Жизнь – такая жизнь. Ни плана тебе, ни сценария, ни графика – сплошная импровизация, чертов фристайл. Даже такое поворотное событие, как первый секс здесь обычно случается сумбурно, пьяно, быстро: без репетиций, без саспенса, без сладкого привкуса лжи и склонившихся к изголовью белых лилий.
Рита Декар представляет, как все могло было быть в идеале – если бы Бог по вечерам тоже смотрел голливудские мелодрамы.
Никакого алкоголя.
Страх пьянит круче дешевого портвейна после пробежки: ты смотришь в воздух, ломаешь суффиксы, прижимаешься губами к ободку кофейной чашки, так и не сделав ни одного глотка. Бретелька майки на твоем плече все никак не может определиться, куда же ей деваться: покорно соскользнуть вниз по руке или снова взобраться на исходное место.
Твой мальчик говорит о любви, улыбается, сдувает со лба прядь, прячет ногой торчащий из-под дивана журнал с заголовком «Полировка кузова автомобиля – секреты автомехаников», бросает сахар в кофе... Кофе остыл, сахар почти не растворяется, опадая на дно монолитным осадком. Пить невозможно. Какая разница, что там, в этом кофе. Хоть щебень. Неважно.
Он – опытный, она – нежная.
У него было три романа, но ни одной любви. Все его бывшие разговаривали громко, носили короткое, читали глупое. Курили, гадко оттопырив большой палец. Просыпались, вытряхивая из волос песок казантипских пляжей. Искали богатых мужей, чеки в карманах, пробы на подаренных колечках.
А не как она – подснежники в зимнем лесу. И верность – чтобы даже в гробу под ручку.
Место с историей.
Любой секс – это секс втроем: он, она и место, в котором все происходит. Мужчина занимается любовью с конкретной женщиной, а женщина – со всем, что его окружает, включая эти кружевные гардины, щиплющий запах тмина от простыни и накренившийся вазончик на подоконнике.
Идеальная потеря девственности должна запомниться не только любовникам, но и стенам – впитаться в интерьер, пронзить каждый миллиметр пространства, зафиксироваться, запомниться, задержаться.
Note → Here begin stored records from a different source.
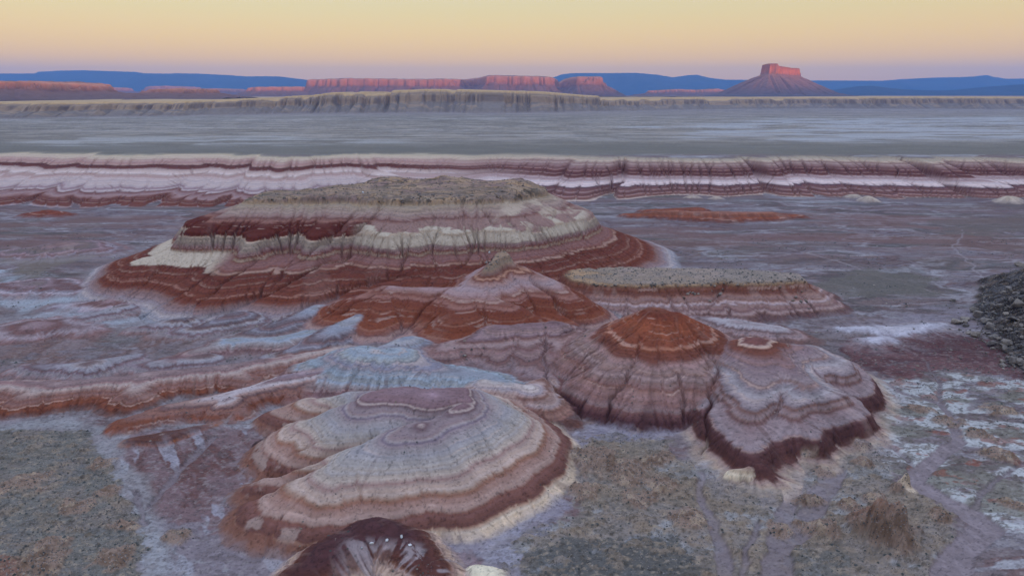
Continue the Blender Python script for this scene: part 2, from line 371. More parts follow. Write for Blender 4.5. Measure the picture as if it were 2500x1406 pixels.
for k_, (nm_, sp_) in enumerate([('mauve swell on the left flats below the far red mound', [(40, 612, 3), (150, 596, 5), (250, 606, 2.5)]), ('long low swell in front of the left end of the great mesa', [(-60, 700, 2), (90, 690, 3.5), (200, 705, 2)]), ('low rust swell by the left edge above the winding ridge', [(-40, 800, 1.5), (90, 790, 3), (220, 800, 1.5)]), ('small pale swell beneath the great mesa on the left', [(150, 745, 1.2), (270, 735, 2.4), (350, 750, 1.2)])]):
    hill('low_swell', nm_, [sp_], 0.16, 8, [(-1, (120, 110, 128)), (0.7, (116, 92, 100)), (1.4, (132, 126, 144)), (2.0, (112, 86, 92)), (2.8, (124, 108, 120)), (3.6, (108, 98, 102)), (5, (118, 100, 108))], gul=(14, 0.5), rill=(3.0, 0.2), seed=26+k_, zw=0.5)
hill('foot_ridge', 'low pale blue and mauve ridges spreading from the foot of the great mesa towards the left ridges',
     [[(780, 745, 9), (660, 795, 6.5), (520, 830, 3)], [(660, 795, 6.5), (600, 842, 2.5)], [(580, 762, 7), (480, 797, 4.5), (370, 818, 1.5)], [(870, 770, 10), (800, 812, 8), (720, 852, 5), (640, 870, 2.5)], [(440, 776, 5), (330, 800, 2)], [(1000, 825, 10), (930, 850, 9), (860, 880, 6.5)], [(330, 866, 3), (210, 888, 4), (60, 893, 2.5)], [(500, 866, 4), (390, 885, 3), (290, 893, 1.5)], [(300, 745, 4), (200, 775, 2.5), (110, 785, 1)]],
     0.40, 4.5, [(-1, (108, 90, 98)), (0.8, (116, 96, 104)), (1.6, (124, 122, 138)), (2.4, (110, 88, 94)), (3.2, (126, 128, 146)), (4.2, (104, 82, 86)), (5.0, (120, 120, 138)), (6, (112, 92, 100)), (8, (124, 128, 146))], k=1.2, gul=(9, 0.7), rill=(2.0, 0.2), seed=32, zw=0.4)
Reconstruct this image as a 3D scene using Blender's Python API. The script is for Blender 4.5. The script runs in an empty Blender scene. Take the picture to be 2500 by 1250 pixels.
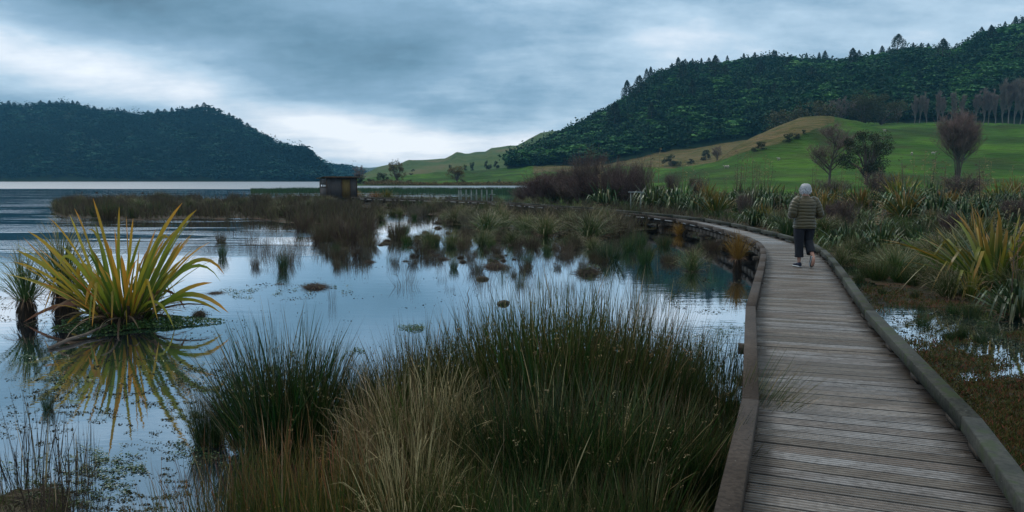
import bpy, math, random
import numpy as np
from math import pi, sin, cos, radians, sqrt, atan, atan2
rs = np.random.RandomState
HAZE = 0.00017
SC = bpy.context.scene
COL = SC.collection
F = 1800.0; HC = 2.15; TH = atan((625-438.5)/F)

# ------------------------------------------------------------- measuring
def ray(px, py):
    x = (px-1250)/F; y = (625-py)/F
    return np.array([x, cos(TH)+y*sin(TH), -sin(TH)+y*cos(TH)])
def G(px, py, z=0.0):            # point of the horizontal plane z seen at px,py
    d = ray(px, py); return d*((z-HC)/d[2])+np.array([0, 0, HC])
def D(px, py, Y):                # point at distance Y seen at px,py
    d = ray(px, py); return d*(Y/d[1])+np.array([0, 0, HC])

# ------------------------------------------------------------- noise
def _h(ix, iy, s):
    n = (ix*374761393 + iy*668265263 + s*974634777) & 0xffffffff
    n = ((n ^ (n >> 13))*1274126177) & 0xffffffff
    return ((n ^ (n >> 16)) & 0xffff)/65535.0
def vnoise(x, y, s=0):
    x = np.asarray(x, float); y = np.asarray(y, float)
    ix = np.floor(x).astype(np.int64); iy = np.floor(y).astype(np.int64)
    fx = x-ix; fy = y-iy; fx = fx*fx*(3-2*fx); fy = fy*fy*(3-2*fy)
    a = _h(ix, iy, s); b = _h(ix+1, iy, s); c = _h(ix, iy+1, s); d = _h(ix+1, iy+1, s)
    return (a*(1-fx)+b*fx)*(1-fy)+(c*(1-fx)+d*fx)*fy
def fbm(x, y, o=4, s=0):
    r = 0; a = .5; t = 0
    for i in range(o):
        r = r+a*vnoise(np.asarray(x)*2**i, np.asarray(y)*2**i, s+i); t += a; a *= .5
    return r/t

# ------------------------------------------------------------- meshes
class Geo:
    def __init__(s): s.v = []; s.f4 = []; s.f3 = []; s.t = []; s.r = []; s.n = 0; s.q = []
    def add(s, v, f, t=None, r=None):
        v = np.asarray(v, float).reshape(-1, 3); f = np.asarray(f, int)
        if len(f):
            (s.f4 if f.shape[1] == 4 else s.f3).append(f+s.n)
        m = len(v)
        s.v.append(v); s.t.append(np.zeros(m) if t is None else np.broadcast_to(np.asarray(t, float), (m,)))
        s.r.append(np.zeros(m) if r is None else np.broadcast_to(np.asarray(r, float), (m,)))
        s.n += m; return s
    def faces(s, f): 
        f = np.asarray(f, int); (s.f4 if f.shape[1] == 4 else s.f3).append(f)
    def mesh(s, name, smooth=False):
        me = bpy.data.meshes.new(name)
        V = np.concatenate(s.v); me.vertices.add(len(V)); me.vertices.foreach_set('co', V.ravel())
        loops = []; starts = []; k = 0
        for L, w in ((s.f4, 4), (s.f3, 3)):
            if L:
                A = np.concatenate(L); loops.append(A.ravel()); starts.append(k+np.arange(len(A))*w); k += A.size
        lo = np.concatenate(loops).astype(np.int32); st = np.concatenate(starts).astype(np.int32)
        me.loops.add(len(lo)); me.loops.foreach_set('vertex_index', lo)
        me.polygons.add(len(st)); me.polygons.foreach_set('loop_start', st)
        if smooth: me.polygons.foreach_set('use_smooth', np.ones(len(st), bool))
        for nm, arr in (('t', s.t), ('r', s.r)):
            a = me.attributes.new(nm, 'FLOAT', 'POINT'); a.data.foreach_set('value', np.concatenate(arr).astype(np.float32))
        me.update(calc_edges=True); me.validate(); return me
    def obj(s, name, mat, parent=None, smooth=False):
        me = s.mesh(name, smooth); me.materials.append(mat)
        o = bpy.data.objects.new(name, me); COL.objects.link(o)
        if parent: o.parent = parent
        return o
def tag(o, label, cat, group=None):
    o['label'] = label; o['category'] = cat
    if group: o['group'] = group
    return o
def struct(o, kind='structure'): o['kind'] = kind; return o
def stuff(o, label, cat): o['kind'] = 'stuff'; o['label'] = label; o['category'] = cat; return o
def empty(name, loc=(0, 0, 0), rz=0, sc=1.0):
    o = bpy.data.objects.new(name, None); COL.objects.link(o)
    o.location = loc; o.rotation_euler = (0, 0, rz); o.scale = (sc, sc, sc) if not hasattr(sc, '__len__') else sc
    o.empty_display_size = .1; return o
def dup(src, loc, rz=0, sc=1.0):
    r = src.copy(); COL.objects.link(r); r.location = loc; r.rotation_euler = (0, 0, rz)
    r.scale = (sc, sc, sc) if not hasattr(sc, '__len__') else sc
    for ch in src.children:
        c = ch.copy(); COL.objects.link(c); c.parent = r
        for g in ch.children:
            d = g.copy(); COL.objects.link(d); d.parent = c
    return r
_first = {}
def place(key, protos, loc, rz, sc, label, cat, group=None, k=None):
    """protos: list of prototype things; the first use moves the prototype itself."""
    p = protos[k if k is not None else int(abs(loc[0]*7.3+loc[1]*13.1)) % len(protos)]
    if p.name not in _first:
        _first[p.name] = 1; o = p
        o.location = loc; o.rotation_euler = (0, 0, rz); o.scale = (sc, sc, sc) if not hasattr(sc, '__len__') else sc
    else: o = dup(p, loc, rz, sc)
    for kk in ('group', 'label', 'category'):
        if kk in o: del o[kk]
    return tag(o, label, cat, group)
def purge(protos):               # prototypes that were never placed
    for p in protos:
        if p.name not in _first:
            for c in list(p.children): bpy.data.objects.remove(c)
            bpy.data.objects.remove(p)

def grid_faces(nu, nv, off=0):
    i = np.arange(nu-1)[:, None]; j = np.arange(nv-1)[None, :]
    a = (i*nv+j); return (np.stack([a, a+1, a+nv+1, a+nv], -1).reshape(-1, 4))[:, ::-1]+off
def unit(a): return a/(np.linalg.norm(a, axis=-1, keepdims=True)+1e-9)
def rndc(rng, n, lo, hi): return rng.uniform(lo, hi, n)

def blades(g, base, d0, L, W, droop, k=5, rng=None, fold=0.0, p=2.0, kink=None, sway=.1, wbase=.6):
    """ribbons that leave base along d0 and bend down; g: Geo"""
    n = len(base); rng = rng or rs(1)
    L = np.broadcast_to(L, (n,)); W = np.broadcast_to(W, (n,)); droop = np.broadcast_to(droop, (n,))
    d0 = unit(d0); up = np.array([0, 0, 1.0])
    P = np.zeros((n, k+1, 3)); P[:, 0] = base
    sw = rng.normal(0, sway, (n, 3)); sw[:, 2] = 0
    dirs = np.zeros((n, k+1, 3)); dirs[:, 0] = d0
    for j in range(1, k+1):
        s = (j-.5)/k
        b = droop*s**p
        if kink is not None: b = b+np.where(s > kink[0], kink[1], 0)
        d = unit(d0-up*b[:, None]+sw*s)
        P[:, j] = P[:, j-1]+d*(L/k)[:, None]; dirs[:, j] = d
    hd = d0.copy(); hd[:, 2] = 0
    ang = rng.uniform(0, pi, n) if fold == 0 else rng.normal(0, .5, n)
    h = unit(np.where(np.linalg.norm(hd, axis=1, keepdims=True) < 1e-3, np.array([[1., 0, 0]]), hd))
    side0 = np.stack([-h[:, 1], h[:, 0], np.zeros(n)], 1)
    ca, sa = np.cos(ang)[:, None], np.sin(ang)[:, None]
    c0 = unit(np.cross(d0, side0)); side = side0*ca+c0*sa
    s = np.arange(k+1)/k
    prof = np.minimum(1, wbase+(1-wbase)*s/.35)*np.sqrt(np.clip(1-s**2.6, 0, 1)); prof[-1] = .06
    w = W[:, None]*prof[None, :]*.5
    sd = side[:, None, :]*w[..., None]
    r = rng.uniform(0, 1, n)
    if fold == 0:
        V = np.stack([P-sd, P+sd], 2)                       # n,k+1,2,3
        m = 2
    else:
        nrm = unit(np.cross(dirs, np.broadcast_to(side[:, None], dirs.shape)))
        V = np.stack([P-sd+nrm*w[..., None]*fold, P, P+sd+nrm*w[..., None]*fold], 2); m = 3
    T = np.broadcast_to(s[None, :, None], (n, k+1, m)); R = np.broadcast_to(r[:, None, None], (n, k+1, m))
    b = np.arange(n)[:, None, None]*(k+1)*m+np.arange(k)[None, :, None]*m+np.arange(m-1)[None, None, :]
    f = np.stack([b, b+1, b+m+1, b+m], -1).reshape(-1, 4)
    g.add(V.reshape(-1, 3), f, T.ravel(), R.ravel())
    return P
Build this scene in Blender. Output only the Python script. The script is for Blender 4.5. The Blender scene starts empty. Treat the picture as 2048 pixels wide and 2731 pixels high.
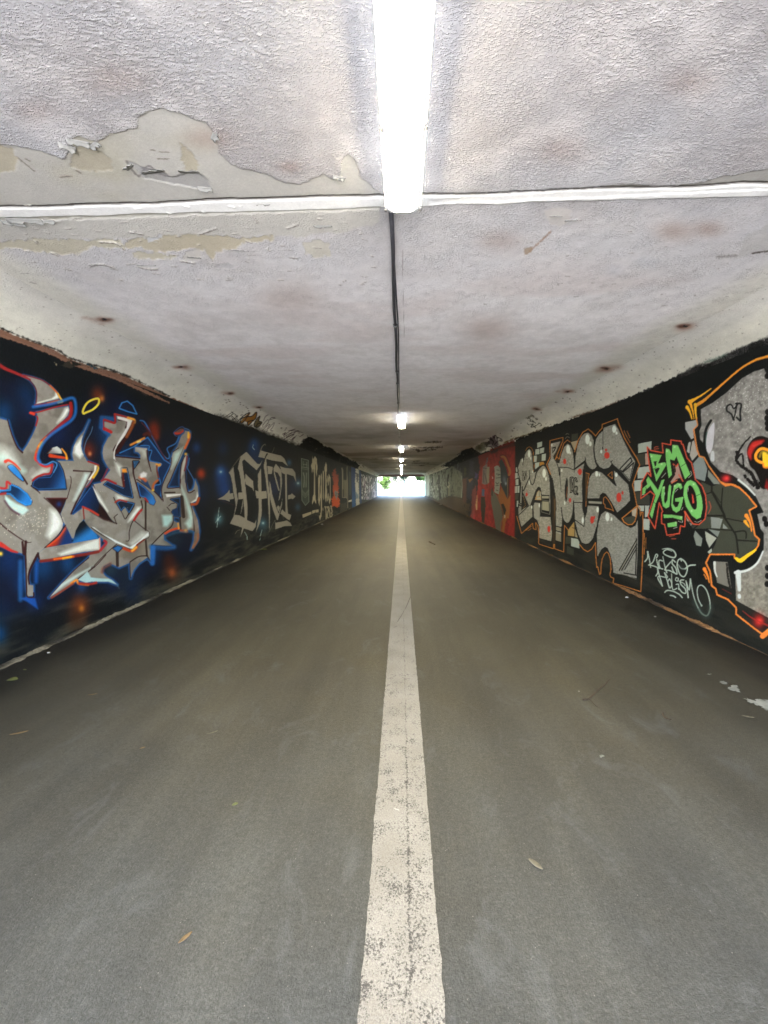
import bpy, bmesh, math, random
import numpy as np
from mathutils import Vector, Matrix, noise as mnoise
random.seed(7)
scene = bpy.context.scene
col = bpy.data.collections.new("underpass"); scene.collection.children.link(col)

# ------------------------------------------------------------------ camera, sky, sun, exposure
EYE = 1.2                                   # eye height above the path
YAW, PITCH, FPX = -0.042871, -0.065793, 1070.0
cam_d = bpy.data.cameras.new("camera"); cam = bpy.data.objects.new("camera", cam_d)
scene.collection.objects.link(cam); scene.camera = cam
cam.location = (0, 0, EYE)
FWD = np.array([math.sin(YAW)*math.cos(PITCH), math.cos(YAW)*math.cos(PITCH), math.sin(PITCH)])
RGT = np.array([math.cos(YAW), -math.sin(YAW), 0.0]); UPV = np.cross(RGT, FWD)
cam.rotation_euler = Matrix(((RGT[0], UPV[0], -FWD[0]), (RGT[1], UPV[1], -FWD[1]), (RGT[2], UPV[2], -FWD[2]))).to_euler()
cam_d.sensor_fit = 'VERTICAL'; cam_d.sensor_height = 36.0; cam_d.lens = 36.0*FPX/2731.0
cam_d.clip_start = 0.05; cam_d.clip_end = 3000

SUN_EL, SUN_AZ = math.radians(58), math.radians(205)
world = bpy.data.worlds.new("World"); scene.world = world; world.use_nodes = True
wn = world.node_tree; wn.nodes.clear()
sky = wn.nodes.new('ShaderNodeTexSky'); sky.sky_type = 'NISHITA'; sky.sun_disc = False
sky.sun_elevation = SUN_EL; sky.sun_rotation = SUN_AZ; sky.dust_density = 2.5
bg = wn.nodes.new('ShaderNodeBackground'); bg.inputs[1].default_value = 0.15
wo = wn.nodes.new('ShaderNodeOutputWorld')
wn.links.new(sky.outputs[0], bg.inputs[0]); wn.links.new(bg.outputs[0], wo.inputs[0])
sun_d = bpy.data.lights.new("sun", 'SUN'); sun_d.energy = 4.5; sun_d.angle = math.radians(12); sun_d.color = (1.0, 0.98, 0.96)
sun = bpy.data.objects.new("sun", sun_d); scene.collection.objects.link(sun)
sun.rotation_euler = (math.pi/2 - SUN_EL, 0, math.pi - SUN_AZ)
vs = scene.view_settings; vs.view_transform = 'Standard'; vs.look = 'None'; vs.gamma = 1.0
vs.use_curve_mapping = False; vs.exposure = 4.2
LAMP_E = 14.0                                # radiance of the lit lamp covers
scene.cycles.use_denoising = True
scene.cycles.max_bounces = 8; scene.cycles.diffuse_bounces = 6; scene.cycles.glossy_bounces = 3
scene.cycles.sample_clamp_indirect = 6.0

# ------------------------------------------------------------------ the place, in metres
XL, XR = -2.65, 2.60                        # inner faces of the two walls
ZW, ZC = 2.20, 2.45                         # springing of the haunch, soffit
HXL, HXR = -2.33, 2.29                      # where the haunch meets the soffit
Y0, Y1 = -1.6, 45.0                         # the two mouths of the underpass

# ------------------------------------------------------------------ helpers
def tag(o, label=None, cat=None, group=None, kind=None):
    if label: o['label'] = label
    if cat: o['category'] = cat
    if group: o['group'] = group
    if kind: o['kind'] = kind
    return o
def empty(name, loc=(0, 0, 0), rz=0.0):
    o = bpy.data.objects.new(name, None); o.location = loc; o.rotation_euler = (0, 0, rz); col.objects.link(o); return o
def link_mesh(name, me, mat=None, parent=None, smooth=False):
    o = bpy.data.objects.new(name, me); col.objects.link(o)
    if mat: me.materials.append(mat)
    if parent: o.parent = parent
    if smooth: me.polygons.foreach_set('use_smooth', np.ones(len(me.polygons), bool))
    return o
def bm_obj(name, bm, mat=None, parent=None, smooth=False):
    me = bpy.data.meshes.new(name); bmesh.ops.recalc_face_normals(bm, faces=bm.faces); bm.to_mesh(me); bm.free()
    return link_mesh(name, me, mat, parent, smooth)
def add_box(bm, c, s, bev=0.0, rot=None):
    m = Matrix.Translation(c) @ (rot.to_4x4() if rot else Matrix.Identity(4)) @ Matrix.Diagonal((s[0], s[1], s[2], 1))
    r = bmesh.ops.create_cube(bm, size=1.0, matrix=m)
    if bev:
        es = list({e for v in r['verts'] for e in v.link_edges})
        bmesh.ops.bevel(bm, geom=es, offset=bev, segments=2, affect='EDGES', profile=0.6)
def add_tube(bm, pts, rad, n=8, caps=True):
    pts = [Vector(p) for p in pts]; rings = []
    for i, p in enumerate(pts):
        t = (pts[min(i+1, len(pts)-1)] - pts[max(i-1, 0)]).normalized()
        a = t.orthogonal().normalized() if abs(t.z) > .99 else t.cross(Vector((0, 0, 1))).normalized(); b = t.cross(a)
        r = rad[i] if isinstance(rad, (list, tuple)) else rad
        rings.append([bm.verts.new(p + a*math.cos(2*math.pi*k/n)*r + b*math.sin(2*math.pi*k/n)*r) for k in range(n)])
    for r0, r1 in zip(rings, rings[1:]):
        for k in range(n): bm.faces.new((r0[k], r0[(k+1) % n], r1[(k+1) % n], r1[k]))
    if caps: bm.faces.new(rings[0][::-1]); bm.faces.new(rings[-1])
def add_loft(bm, rings, caps=True):
    rs = [[bm.verts.new(p) for p in r] for r in rings]; n = len(rs[0])
    for r0, r1 in zip(rs, rs[1:]):
        for k in range(n): bm.faces.new((r0[k], r0[(k+1) % n], r1[(k+1) % n], r1[k]))
    if caps: bm.faces.new(rs[0][::-1]); bm.faces.new(rs[-1])
def lin(c):
    c = np.asarray(c, float)/255.0
    return np.where(c <= .04045, c/12.92, ((c+.055)/1.055)**2.4)

# lattice value noise in numpy
_rt = np.random.RandomState(3).rand(512, 512)
def vn(x, y, seed=0):
    x = np.asarray(x, float)+seed*17.31; y = np.asarray(y, float)+seed*31.77
    xi = np.floor(x).astype(np.int64); yi = np.floor(y).astype(np.int64); fx = x-xi; fy = y-yi
    fx = fx*fx*(3-2*fx); fy = fy*fy*(3-2*fy)
    g = lambda a, b: _rt[a & 511, b & 511]
    return (g(xi, yi)*(1-fx)+g(xi+1, yi)*fx)*(1-fy)+(g(xi, yi+1)*(1-fx)+g(xi+1, yi+1)*fx)*fy
def fbm(x, y, seed=0, o=4):
    s = 0; a = .5; t = 0
    for k in range(o): s = s+a*vn(x*2**k, y*2**k, seed+k*5); t += a; a *= .55
    return s/t
def sst(a, b, x):
    t = np.clip((x-a)/(b-a), 0, 1); return t*t*(3-2*t)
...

Никакой газетной мистики: они оба будут вспоминать это спустя годы – весь антураж, все полоски света на потолке, каждую пору на перекрученном в ногах покрывале.
Кровь.
Дефлорация по всем законам жанра обязана быть с кровью. Как знаменитое омовение Маргариты в романе Булгакова, так чувственно и символично описанное автором. Как культовая сцена из «Мечтателей». Как любое событие, которому подобает быть зрелищным.
В принципе вишневый сок в стаканах тоже сойдет – для правильной колористики.
Большие чувства.
В первый раз должно любиться так, чтобы сводило икроножные мышцы. Чтобы из предложений испарялись глаголы. Чтобы поющий из колонки Том Уэйтс не узнавался, не идентифицировался, не цеплялся слухом. Чтобы казалось: какая, к черту, смерть, боль, одиночество, война, мрак – или что у вас там еще бывает, у несчастных? Если тут нательные кресты дрожат от биения сердца? И мозоли на внутренней поверхности рук от объятий?
Если тут такая любовь, что кровати мало. И мира мало. И слов.